Jamaiz amoureux byen n’aira
Anonyme
Éléments contextuels
–
xve siècle
Non localisé
Non localisé
Édition du texte
Jamaiz amoureux byen n’aira.
Je m’estois en ung buisson mys
Ou la belle me commanda.
Vous orres comment il m’en print.
Une pie vint agacher,
Et des corneillez plus d’ung cent,
Comme s’ilz me deussent menger
Oncques ne fus en tel torment.
Le cerf du bois y arriva,
Qui s’escria ung cri si hault,
Et s’escria : Ha ha, ha ha !
Le regnard est à nos poucins (bis)
Une pie si vint sur moy,
Qui ne me cessoit d’agacher.
Et d’aultre part y vint ung gay
Sembloit qu’il me deussent menger
Les chiens du jaloux furent la
Qui resveillerent nos voisins.
Chascun crioit : ha ha ha ha ha ha
Le regnat est à nos poussins.
Je retournay sus le coquart,
Et luy dis : que querés, Jouen ?
— Ha Dieu ! Sire c’est le regnard
Qui ne nous laissa tout ouen
— Vous dictez vray : il s’en va la.
Courez apres ; il sera prins.
Jouen me creust et y alla.
O sa fame je m’en revins.
Commentaire sur l’édition
Édition faite sur le manuscrit, aucune des deux éditions antérieures n’étant pleinement satisfaisantes (celle de Du Bois étant cependant la plus fautive).
Source ou édition princeps
Manuscrit de Bayeux, BNF, Français 9346, fo 97vo-98ro.
Édition critique
Louis Du Bois, Vaux-de-Vire d’Olivier Basselin, poëte normand de la fin du xive siècle ; suivis d’un choix d’anciens Vaux-de-Vire, de Bacchanales et de Chansons, Poésies normandes, soit inédites, soit devenues excessivement rares, 1821, Caen, F. Poisson, p. 164-166.

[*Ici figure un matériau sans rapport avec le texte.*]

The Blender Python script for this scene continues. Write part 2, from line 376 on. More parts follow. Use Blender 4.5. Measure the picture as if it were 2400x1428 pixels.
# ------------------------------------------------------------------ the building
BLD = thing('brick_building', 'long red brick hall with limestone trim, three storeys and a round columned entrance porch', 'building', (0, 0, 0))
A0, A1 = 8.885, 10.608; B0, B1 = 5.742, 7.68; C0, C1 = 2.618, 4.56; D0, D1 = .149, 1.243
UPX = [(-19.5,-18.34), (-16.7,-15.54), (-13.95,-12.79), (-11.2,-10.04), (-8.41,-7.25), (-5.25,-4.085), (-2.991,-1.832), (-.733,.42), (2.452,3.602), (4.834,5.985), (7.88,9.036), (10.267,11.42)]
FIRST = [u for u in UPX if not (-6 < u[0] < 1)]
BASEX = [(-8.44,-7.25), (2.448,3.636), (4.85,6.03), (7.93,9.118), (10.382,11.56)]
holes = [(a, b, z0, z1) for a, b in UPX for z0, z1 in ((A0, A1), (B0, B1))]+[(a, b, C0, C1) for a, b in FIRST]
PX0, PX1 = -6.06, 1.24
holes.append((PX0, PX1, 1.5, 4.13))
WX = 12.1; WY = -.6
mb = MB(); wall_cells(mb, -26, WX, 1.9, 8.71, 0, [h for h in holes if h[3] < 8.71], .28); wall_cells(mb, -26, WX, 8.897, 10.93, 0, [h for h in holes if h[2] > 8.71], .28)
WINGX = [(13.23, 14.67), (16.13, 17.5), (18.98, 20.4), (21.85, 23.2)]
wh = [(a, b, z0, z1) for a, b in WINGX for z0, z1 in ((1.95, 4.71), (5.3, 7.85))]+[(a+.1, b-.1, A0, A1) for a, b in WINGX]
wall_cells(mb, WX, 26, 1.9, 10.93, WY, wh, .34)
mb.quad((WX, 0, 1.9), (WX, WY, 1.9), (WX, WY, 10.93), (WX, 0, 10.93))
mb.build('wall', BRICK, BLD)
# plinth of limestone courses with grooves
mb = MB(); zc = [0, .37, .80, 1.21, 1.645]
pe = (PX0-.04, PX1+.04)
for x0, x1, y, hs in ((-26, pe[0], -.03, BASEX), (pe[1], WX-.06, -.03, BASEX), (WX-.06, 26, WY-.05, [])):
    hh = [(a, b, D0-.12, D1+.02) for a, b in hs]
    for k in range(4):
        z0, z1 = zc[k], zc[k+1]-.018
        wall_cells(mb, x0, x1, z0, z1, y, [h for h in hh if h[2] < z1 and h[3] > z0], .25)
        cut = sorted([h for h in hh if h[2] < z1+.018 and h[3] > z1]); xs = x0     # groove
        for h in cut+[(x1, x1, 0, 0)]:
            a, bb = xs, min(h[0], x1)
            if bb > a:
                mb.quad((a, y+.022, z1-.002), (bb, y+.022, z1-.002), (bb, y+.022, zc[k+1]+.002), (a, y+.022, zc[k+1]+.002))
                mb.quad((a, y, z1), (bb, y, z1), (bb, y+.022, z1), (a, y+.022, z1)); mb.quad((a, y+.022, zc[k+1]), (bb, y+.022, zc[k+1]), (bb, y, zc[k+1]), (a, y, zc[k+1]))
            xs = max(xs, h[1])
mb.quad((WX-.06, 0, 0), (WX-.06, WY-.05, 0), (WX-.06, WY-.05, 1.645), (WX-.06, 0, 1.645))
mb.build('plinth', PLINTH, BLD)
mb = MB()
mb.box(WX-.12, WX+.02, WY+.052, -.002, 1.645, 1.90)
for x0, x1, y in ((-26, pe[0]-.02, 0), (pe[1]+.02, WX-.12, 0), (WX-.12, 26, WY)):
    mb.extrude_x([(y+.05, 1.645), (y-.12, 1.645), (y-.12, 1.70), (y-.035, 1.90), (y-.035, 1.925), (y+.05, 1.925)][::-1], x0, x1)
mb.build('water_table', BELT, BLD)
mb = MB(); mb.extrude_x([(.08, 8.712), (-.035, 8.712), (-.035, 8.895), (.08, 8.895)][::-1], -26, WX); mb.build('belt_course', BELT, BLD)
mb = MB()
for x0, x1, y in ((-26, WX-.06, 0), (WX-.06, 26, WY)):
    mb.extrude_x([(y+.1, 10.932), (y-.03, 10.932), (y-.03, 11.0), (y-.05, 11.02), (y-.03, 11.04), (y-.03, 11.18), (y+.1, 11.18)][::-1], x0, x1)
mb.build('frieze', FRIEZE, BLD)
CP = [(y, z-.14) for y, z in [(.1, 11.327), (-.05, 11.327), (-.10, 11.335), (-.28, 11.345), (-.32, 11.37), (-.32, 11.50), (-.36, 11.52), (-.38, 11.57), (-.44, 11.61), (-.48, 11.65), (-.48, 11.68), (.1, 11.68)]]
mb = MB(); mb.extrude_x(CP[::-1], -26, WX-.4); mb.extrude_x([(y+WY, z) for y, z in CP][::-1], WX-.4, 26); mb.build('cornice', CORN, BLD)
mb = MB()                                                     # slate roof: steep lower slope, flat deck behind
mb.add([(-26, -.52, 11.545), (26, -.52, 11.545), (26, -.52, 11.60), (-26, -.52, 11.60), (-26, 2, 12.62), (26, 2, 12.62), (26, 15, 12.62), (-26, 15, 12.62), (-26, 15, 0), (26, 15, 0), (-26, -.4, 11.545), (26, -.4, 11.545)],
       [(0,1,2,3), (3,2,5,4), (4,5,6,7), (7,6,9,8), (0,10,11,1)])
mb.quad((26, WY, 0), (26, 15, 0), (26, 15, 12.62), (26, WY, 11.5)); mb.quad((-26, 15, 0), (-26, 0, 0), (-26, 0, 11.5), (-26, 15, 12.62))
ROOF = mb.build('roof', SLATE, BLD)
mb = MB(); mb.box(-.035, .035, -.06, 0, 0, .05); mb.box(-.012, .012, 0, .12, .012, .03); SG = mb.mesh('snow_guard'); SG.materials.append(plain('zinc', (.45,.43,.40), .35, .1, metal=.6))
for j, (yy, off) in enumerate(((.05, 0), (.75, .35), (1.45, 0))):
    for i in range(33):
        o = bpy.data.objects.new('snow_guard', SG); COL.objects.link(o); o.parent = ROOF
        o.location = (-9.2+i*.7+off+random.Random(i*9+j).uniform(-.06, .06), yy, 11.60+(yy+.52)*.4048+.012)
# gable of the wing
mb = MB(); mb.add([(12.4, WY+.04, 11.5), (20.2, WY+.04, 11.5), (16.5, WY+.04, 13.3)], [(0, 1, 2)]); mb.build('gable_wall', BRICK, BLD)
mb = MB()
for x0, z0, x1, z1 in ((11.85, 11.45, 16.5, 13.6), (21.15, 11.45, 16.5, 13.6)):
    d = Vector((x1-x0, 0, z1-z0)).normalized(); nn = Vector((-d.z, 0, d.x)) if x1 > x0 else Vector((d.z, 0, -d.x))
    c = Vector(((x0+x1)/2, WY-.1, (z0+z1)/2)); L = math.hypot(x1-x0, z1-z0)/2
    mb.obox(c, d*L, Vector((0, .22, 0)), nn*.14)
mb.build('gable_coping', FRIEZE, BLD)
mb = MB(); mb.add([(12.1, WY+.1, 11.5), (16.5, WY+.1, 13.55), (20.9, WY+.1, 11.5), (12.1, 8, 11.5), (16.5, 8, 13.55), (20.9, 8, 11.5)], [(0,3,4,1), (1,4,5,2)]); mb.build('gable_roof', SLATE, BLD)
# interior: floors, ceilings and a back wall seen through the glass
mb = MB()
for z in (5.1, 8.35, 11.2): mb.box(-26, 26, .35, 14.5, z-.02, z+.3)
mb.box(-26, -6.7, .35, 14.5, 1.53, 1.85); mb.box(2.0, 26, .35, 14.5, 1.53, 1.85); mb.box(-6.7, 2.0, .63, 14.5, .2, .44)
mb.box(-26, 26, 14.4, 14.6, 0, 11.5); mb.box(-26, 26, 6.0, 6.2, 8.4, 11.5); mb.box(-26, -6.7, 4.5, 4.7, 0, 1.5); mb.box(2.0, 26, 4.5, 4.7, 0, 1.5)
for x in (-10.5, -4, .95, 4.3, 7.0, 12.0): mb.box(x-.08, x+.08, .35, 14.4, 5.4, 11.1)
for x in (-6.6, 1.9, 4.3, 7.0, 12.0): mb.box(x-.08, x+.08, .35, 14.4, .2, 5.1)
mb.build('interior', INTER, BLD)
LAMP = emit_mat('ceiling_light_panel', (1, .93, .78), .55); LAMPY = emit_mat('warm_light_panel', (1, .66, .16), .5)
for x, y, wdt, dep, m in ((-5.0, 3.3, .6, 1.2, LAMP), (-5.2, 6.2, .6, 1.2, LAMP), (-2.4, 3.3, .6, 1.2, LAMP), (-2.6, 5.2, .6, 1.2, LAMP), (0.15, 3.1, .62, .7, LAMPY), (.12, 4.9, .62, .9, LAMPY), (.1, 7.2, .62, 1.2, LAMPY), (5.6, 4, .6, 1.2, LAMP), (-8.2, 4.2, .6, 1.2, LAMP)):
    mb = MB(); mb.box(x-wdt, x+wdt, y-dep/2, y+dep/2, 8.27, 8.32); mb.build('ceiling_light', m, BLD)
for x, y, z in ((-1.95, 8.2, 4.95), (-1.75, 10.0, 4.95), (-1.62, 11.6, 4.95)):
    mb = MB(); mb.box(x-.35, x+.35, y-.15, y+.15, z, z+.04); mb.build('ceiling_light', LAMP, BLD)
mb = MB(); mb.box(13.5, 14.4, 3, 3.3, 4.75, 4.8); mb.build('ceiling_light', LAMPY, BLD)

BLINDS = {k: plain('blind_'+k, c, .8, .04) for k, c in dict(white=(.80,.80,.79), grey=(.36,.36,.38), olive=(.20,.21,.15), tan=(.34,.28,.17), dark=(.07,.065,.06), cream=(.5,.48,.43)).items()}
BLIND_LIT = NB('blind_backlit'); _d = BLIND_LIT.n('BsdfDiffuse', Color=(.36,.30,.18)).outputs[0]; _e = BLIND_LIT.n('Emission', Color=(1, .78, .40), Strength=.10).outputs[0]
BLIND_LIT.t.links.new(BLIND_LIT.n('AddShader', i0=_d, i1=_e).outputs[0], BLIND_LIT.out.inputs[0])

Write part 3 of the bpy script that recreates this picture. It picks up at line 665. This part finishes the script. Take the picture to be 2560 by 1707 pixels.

A. Gasté, Chansons normandes du xve siècle, publiées pour la première fois sur les mss. de Bayeux et de Vire avec notes et introduction, 1866, Caen, E. Le Gost-Clérisse, p. 130-131.
Études
–
Commentaire historique et contextuel
Le manuscrit de Bayeux est un beau recueil d’une centaine de chansons en français composé à la fin du xve siècle. Chaque chanson est accompagnée de sa partition.
Commentaire linguistique
Cette chanson est en français standard, mais trois formes sont dialectales : aira, pour aura, est une forme de conjugaison du futur simple du verbe avoir propre aux parlers d’oïl du Nord-Ouest (Normandie, Picardie, Wallonie) aux xve et xvie siècles, avec une réduction de [awr] à [ar], puis une fermeture de la voyelle [a] en [ɛ] sous l’influence du [r] subséquent ; agacher, pour agacer « crier (en particulier le cri de la pie) », de l’ancien haut allemand agaza « pie », comporte un traitement du [k] devant un [e] ou un [i], et de -ti- entre consonne et voyelle, propre là encore aux parlers d’oïl du Nord-Ouest ; gay, pour geai, du latin gaius, présente une absence de palatalisation de [g] devant [a], encore une fois caractéristique des parlers d’oïl du Nord-Ouest.